Attention, film errant
Si l’animation de Tom et Jerry ne rend clairement pas hommage à son matériau d’origine, il est d’autant plus regrettable que le film ne semble pas plus inspiré sur le plan de la mise en scène. Bien que reprenant avec plus ou moins de réussite l’humour slapstick qui fit le succès des courts-métrages animés de Hanna et Barbera, le long-métrage ne dispose d’aucune idée originale, se reposant sur une série d’affrontements et de courses-poursuites sans la moindre fulgurance visuelle.

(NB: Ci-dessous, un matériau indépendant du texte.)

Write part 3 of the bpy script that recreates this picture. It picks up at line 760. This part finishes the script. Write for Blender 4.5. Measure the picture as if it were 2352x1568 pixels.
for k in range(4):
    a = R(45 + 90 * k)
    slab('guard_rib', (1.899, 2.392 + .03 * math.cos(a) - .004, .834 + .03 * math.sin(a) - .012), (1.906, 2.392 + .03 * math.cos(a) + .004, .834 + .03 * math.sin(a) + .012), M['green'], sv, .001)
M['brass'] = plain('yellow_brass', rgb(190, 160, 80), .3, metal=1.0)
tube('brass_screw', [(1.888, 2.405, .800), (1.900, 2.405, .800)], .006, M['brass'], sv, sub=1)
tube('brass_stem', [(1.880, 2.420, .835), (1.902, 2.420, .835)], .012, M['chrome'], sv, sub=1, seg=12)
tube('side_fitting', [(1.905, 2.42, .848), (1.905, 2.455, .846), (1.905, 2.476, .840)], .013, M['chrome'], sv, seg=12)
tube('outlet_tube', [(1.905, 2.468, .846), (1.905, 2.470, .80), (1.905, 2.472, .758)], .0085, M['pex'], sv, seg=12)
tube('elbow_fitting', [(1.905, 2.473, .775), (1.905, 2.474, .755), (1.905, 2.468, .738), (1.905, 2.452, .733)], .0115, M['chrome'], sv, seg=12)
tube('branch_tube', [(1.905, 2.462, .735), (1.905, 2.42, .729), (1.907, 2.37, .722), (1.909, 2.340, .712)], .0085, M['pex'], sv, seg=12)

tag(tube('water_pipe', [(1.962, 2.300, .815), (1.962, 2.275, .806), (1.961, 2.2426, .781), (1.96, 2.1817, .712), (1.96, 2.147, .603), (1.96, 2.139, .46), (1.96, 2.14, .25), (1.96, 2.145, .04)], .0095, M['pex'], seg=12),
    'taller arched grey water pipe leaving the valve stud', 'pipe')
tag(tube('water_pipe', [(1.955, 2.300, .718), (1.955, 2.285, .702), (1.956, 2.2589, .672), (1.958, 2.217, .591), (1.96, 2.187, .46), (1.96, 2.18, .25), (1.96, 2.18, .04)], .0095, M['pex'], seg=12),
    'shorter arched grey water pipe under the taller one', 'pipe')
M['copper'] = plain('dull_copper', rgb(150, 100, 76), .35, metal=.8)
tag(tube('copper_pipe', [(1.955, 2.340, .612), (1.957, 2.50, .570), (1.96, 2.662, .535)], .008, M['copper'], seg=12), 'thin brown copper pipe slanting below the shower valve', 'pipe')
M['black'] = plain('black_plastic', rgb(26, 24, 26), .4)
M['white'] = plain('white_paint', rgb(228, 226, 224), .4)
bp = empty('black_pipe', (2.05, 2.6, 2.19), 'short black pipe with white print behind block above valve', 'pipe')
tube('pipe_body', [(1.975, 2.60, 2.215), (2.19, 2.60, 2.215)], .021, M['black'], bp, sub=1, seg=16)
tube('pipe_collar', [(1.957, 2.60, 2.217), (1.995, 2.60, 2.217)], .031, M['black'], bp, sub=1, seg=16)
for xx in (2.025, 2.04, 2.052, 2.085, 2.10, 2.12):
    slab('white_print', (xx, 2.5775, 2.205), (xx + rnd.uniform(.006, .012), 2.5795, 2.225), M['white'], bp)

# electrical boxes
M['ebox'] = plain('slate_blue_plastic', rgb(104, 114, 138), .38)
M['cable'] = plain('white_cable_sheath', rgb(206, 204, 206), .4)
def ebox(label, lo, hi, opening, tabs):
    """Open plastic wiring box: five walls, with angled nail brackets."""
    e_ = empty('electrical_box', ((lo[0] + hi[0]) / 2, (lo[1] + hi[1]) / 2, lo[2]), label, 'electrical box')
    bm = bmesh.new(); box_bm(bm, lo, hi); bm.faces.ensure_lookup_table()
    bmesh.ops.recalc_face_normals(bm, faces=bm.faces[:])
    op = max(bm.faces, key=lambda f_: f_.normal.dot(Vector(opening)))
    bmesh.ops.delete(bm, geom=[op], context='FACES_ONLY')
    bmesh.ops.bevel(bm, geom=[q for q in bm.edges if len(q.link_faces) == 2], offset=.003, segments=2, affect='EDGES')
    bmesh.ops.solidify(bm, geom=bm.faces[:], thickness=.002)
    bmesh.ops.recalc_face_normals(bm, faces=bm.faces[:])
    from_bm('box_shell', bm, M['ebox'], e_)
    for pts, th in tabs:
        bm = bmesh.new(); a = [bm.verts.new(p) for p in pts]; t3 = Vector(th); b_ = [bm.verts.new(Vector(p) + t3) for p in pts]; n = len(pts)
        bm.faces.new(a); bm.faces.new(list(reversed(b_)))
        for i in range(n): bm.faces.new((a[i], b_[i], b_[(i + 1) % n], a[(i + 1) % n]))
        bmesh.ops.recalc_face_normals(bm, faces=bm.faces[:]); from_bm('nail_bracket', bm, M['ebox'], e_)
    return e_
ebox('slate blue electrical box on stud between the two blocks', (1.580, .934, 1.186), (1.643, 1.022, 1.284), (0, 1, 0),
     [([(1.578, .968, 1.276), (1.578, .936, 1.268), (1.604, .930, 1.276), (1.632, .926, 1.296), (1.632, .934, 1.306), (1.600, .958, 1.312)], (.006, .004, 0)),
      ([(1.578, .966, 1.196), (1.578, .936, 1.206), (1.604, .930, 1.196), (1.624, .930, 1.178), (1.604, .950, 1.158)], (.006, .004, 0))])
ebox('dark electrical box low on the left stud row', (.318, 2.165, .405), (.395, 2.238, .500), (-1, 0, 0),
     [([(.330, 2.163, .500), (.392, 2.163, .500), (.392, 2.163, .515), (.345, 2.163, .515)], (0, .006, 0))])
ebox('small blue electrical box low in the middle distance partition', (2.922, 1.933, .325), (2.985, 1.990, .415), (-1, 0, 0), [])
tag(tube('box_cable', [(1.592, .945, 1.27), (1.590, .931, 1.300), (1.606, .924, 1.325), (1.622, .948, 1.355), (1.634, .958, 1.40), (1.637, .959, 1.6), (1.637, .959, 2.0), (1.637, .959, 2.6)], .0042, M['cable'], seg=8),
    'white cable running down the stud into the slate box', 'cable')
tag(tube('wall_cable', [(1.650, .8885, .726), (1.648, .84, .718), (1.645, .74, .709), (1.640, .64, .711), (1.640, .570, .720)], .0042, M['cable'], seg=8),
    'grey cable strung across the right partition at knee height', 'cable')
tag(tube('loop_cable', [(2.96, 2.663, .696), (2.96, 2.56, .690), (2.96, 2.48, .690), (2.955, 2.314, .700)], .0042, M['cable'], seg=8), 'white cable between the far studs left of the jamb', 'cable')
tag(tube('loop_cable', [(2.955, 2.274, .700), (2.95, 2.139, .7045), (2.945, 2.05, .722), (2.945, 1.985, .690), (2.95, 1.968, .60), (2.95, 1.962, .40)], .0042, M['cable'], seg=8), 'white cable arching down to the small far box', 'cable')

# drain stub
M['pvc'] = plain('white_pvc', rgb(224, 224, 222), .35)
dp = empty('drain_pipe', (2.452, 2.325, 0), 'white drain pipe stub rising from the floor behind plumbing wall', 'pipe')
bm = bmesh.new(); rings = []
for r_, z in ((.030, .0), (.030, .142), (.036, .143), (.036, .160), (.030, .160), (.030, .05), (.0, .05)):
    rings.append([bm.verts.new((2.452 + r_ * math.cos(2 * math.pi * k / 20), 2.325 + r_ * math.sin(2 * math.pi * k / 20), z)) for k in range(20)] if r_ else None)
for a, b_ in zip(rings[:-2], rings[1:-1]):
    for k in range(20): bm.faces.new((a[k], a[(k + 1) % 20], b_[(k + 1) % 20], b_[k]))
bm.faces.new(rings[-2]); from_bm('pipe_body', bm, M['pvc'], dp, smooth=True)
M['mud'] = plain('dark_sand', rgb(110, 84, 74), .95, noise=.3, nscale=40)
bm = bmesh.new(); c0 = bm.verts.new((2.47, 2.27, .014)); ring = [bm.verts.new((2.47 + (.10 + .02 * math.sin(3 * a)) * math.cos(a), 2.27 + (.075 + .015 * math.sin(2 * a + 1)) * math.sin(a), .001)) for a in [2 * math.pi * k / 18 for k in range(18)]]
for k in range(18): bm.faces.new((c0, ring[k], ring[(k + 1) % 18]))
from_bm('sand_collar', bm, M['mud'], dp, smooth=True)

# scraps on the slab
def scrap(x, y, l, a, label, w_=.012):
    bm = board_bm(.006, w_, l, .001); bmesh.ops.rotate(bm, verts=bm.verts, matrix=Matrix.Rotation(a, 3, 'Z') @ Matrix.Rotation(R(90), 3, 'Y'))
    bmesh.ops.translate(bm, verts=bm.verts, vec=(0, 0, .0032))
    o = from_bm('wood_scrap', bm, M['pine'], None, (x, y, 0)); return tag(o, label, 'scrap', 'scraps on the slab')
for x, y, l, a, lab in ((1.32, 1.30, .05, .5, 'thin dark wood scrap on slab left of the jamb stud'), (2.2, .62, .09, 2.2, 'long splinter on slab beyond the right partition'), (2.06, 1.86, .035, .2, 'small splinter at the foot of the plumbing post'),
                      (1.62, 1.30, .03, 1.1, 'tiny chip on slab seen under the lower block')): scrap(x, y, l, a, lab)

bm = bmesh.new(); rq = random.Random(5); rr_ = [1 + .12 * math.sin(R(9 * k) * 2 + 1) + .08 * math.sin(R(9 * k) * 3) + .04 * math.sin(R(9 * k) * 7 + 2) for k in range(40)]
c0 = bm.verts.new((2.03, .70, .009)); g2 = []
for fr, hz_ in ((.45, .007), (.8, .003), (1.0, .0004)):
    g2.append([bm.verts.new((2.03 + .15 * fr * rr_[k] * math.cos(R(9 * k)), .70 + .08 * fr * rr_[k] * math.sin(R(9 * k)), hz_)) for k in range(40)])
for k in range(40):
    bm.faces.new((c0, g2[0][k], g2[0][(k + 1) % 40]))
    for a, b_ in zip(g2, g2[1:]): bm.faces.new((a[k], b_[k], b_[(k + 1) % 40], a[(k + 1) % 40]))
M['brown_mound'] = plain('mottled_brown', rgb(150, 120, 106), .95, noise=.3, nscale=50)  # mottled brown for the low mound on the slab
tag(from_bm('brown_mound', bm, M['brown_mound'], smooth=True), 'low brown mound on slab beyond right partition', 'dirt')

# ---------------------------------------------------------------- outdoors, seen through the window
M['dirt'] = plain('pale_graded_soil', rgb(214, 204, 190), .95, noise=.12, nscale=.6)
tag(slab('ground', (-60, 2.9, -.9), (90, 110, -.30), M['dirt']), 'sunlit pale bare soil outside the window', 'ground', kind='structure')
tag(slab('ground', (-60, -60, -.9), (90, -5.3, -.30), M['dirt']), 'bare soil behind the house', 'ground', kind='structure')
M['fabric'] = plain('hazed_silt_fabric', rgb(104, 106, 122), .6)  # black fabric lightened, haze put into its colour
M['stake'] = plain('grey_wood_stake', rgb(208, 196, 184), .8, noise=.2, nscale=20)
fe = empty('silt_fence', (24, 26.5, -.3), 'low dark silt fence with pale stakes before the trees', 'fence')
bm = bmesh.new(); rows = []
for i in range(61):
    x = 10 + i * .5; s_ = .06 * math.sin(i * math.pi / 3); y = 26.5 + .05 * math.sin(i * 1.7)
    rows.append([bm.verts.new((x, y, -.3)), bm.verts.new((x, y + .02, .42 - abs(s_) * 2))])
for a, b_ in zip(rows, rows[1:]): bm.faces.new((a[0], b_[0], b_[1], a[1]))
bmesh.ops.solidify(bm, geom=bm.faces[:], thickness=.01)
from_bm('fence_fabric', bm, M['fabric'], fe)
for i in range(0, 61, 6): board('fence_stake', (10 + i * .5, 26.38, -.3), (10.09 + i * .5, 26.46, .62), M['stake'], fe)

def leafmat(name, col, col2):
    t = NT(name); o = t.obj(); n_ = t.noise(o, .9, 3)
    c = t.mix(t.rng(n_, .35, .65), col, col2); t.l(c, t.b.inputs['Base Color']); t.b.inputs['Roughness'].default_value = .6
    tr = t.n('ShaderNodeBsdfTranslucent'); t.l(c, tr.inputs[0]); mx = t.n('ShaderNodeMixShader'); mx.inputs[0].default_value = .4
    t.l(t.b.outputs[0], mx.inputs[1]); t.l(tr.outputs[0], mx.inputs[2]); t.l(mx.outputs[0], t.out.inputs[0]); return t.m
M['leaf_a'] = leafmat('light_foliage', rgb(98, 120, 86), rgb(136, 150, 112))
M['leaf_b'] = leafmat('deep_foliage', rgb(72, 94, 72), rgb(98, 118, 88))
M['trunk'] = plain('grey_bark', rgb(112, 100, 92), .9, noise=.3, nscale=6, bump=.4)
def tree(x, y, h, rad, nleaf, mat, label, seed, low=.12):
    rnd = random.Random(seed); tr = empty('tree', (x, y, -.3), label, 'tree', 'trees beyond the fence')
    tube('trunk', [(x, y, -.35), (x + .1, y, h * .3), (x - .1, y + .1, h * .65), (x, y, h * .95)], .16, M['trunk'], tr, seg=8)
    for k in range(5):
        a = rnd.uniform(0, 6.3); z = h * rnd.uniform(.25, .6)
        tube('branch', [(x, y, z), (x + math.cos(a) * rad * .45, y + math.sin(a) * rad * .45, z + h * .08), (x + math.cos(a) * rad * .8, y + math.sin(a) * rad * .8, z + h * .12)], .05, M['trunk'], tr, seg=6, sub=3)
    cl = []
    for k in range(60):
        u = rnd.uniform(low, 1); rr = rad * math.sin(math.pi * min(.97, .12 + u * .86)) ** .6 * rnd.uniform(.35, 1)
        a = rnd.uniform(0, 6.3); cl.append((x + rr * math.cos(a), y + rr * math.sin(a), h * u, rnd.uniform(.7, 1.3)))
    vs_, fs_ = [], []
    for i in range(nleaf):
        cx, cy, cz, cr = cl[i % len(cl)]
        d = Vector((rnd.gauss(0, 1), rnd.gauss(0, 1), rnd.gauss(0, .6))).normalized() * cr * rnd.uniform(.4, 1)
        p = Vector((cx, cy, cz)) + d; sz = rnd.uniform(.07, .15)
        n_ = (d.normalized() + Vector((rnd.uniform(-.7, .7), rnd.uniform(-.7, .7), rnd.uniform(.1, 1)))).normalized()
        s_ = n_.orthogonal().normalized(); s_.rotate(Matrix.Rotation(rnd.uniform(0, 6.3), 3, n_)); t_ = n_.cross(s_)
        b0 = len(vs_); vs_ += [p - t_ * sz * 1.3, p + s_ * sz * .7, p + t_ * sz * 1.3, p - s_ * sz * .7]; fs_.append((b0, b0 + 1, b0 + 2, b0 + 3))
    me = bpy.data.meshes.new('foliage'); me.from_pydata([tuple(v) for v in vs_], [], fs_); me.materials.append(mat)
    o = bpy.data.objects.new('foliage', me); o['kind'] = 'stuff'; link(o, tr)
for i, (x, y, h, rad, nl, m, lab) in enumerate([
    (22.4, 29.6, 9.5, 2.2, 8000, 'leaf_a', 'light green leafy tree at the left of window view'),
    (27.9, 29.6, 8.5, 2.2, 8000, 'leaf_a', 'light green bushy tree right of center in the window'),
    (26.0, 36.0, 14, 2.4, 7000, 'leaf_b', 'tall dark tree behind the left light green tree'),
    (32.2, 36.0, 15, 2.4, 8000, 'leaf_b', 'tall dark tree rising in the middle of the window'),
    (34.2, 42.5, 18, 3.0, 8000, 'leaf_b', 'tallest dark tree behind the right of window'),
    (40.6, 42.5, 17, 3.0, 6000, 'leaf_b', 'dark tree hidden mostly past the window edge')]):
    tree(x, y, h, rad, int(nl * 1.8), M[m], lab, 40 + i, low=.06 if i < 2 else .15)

Pour ne pas arranger les choses, le film commet l’erreur de délaisser ses personnages animés pour se concentrer sur ses protagonistes humains empêtrés dans l’organisation d’un mariage au cœur d’un hôtel de luxe. Ce piège, évidemment très prévisible, insiste sur une histoire inintéressante et superficielle au possible, où les rares enjeux se résument à une série de clichés sur le mariage et l’engagement.
Sans pour autant être détestable, Tom et Jerry dispose d’un trop grand nombre de défauts pour espérer être simplement un bon film. Et pourtant, ce résultat était prévisible, car le long-métrage rentre facilement dans la catégorie des fausses bonnes idées. Le succès de la licence repose essentiellement sur un humour tranchant, efficace et condensé en quelques minutes de pur plaisir cartoonesque.
Le résultat est sans appel : le Tom et Jerry de Tim Story est un exercice raté sur tous les plans. En souhaitant rendre hommage à la création de Hanna et Barbera, le film fait tout l’inverse et oublie son sujet principal pour nous offrir une histoire sans enjeu et sans la moindre envie créative. Bien loin d’être sauvé par sa médiocre animation, le film sombre dans une pauvreté intellectuelle, ne sachant jamais comment exploiter son bestiaire animé. Un point positif ? Le film nous aura au moins donner l’envie de redécouvrir les courts-métrages d’origine. Un mal pour un bien.